The Planning Board is considering including assisted living facilities to the area as part of the municipality’s Master Plan, and allowing facilities sought by owners of office buildings.
According to a memorandum report prepared by the township’s professional planner, Frank Banisch, there exists a “challenging oversupply of office space in New Jersey.”
The memorandum also indicates that more and more employers are looking for municipalities that provide “walkable in-town locations with activity zones.” Those accommodations are reportedly favored by millennials and usually located away from “isolated office campuses in the countryside.”
“Nothing we are talking about here relates to the west side of Scotch Road,” Mr. Banisch said at the Planning Board’s Nov. 17 meeting.

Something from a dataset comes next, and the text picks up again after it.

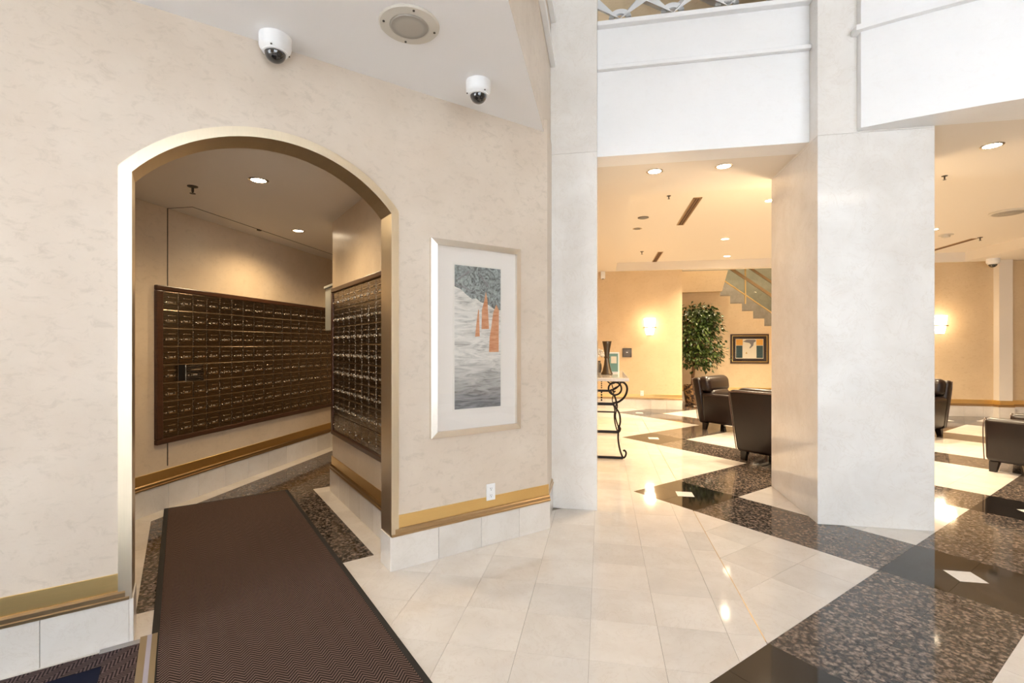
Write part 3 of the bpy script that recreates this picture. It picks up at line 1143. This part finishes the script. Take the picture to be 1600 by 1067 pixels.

That evening, Planning Board Chairwoman Karen Murphy explained that the process will operate in two parts moving forward.
One part of the process, she said, is crafting a Master Plan amendment.
“What we are going to focus upon tonight is really … the Master Plan amendment, because that is within our realm,” she said.
A zoning amendment, Ms. Murphy explained, would constitute the second part of the process.
“Changes to the zoning are approved by the Township Committee, not by the Planning Board,” she said. “The Planning Board definitely reviews and recommends changes to the zoning, but the actual (zoning) amendment is approved and adopted by the Township Committee.”
During the Oct. 27 Planning Board meeting, officials discussed what a zoning amendment for the affected area would entail, including what specific details it would have to support a Master Plan amendment. The board’s actions taken at that meeting were described by Ms. Murphy as a “kind of memorializing our recommendation to the (zoning) changes, which will be going to the Township Committee” but have yet to be seen by municipal officials.
During the public comment portion of the meeting, Hopewell Township resident Paul McCoy questioned parts of Mr. Banicsh’s memorandum report.
Mr. McCoy suggested there is there is nothing about the east side of Scotch Road of interest to millennial office workers “in the least bit, at all.”
“We have no rail. We have no bus line,” Mr. McCoy said.
He also suggested there is no collapse of the office space market in the local area, as evidenced by new office building construction he sees along the north side of I-95 in the Lawrenceville area.
Hopewell Township is a “rural community,” Mr. McCoy said, and if the suggested changes are made to the Master Plan and zoning in the area, “we will have a village center in the middle of farm fields.”
The Planning Board is likely to vote on a reworded version of the proposed amendment to the township’s Master Plan at its next scheduled meeting on Dec. 8.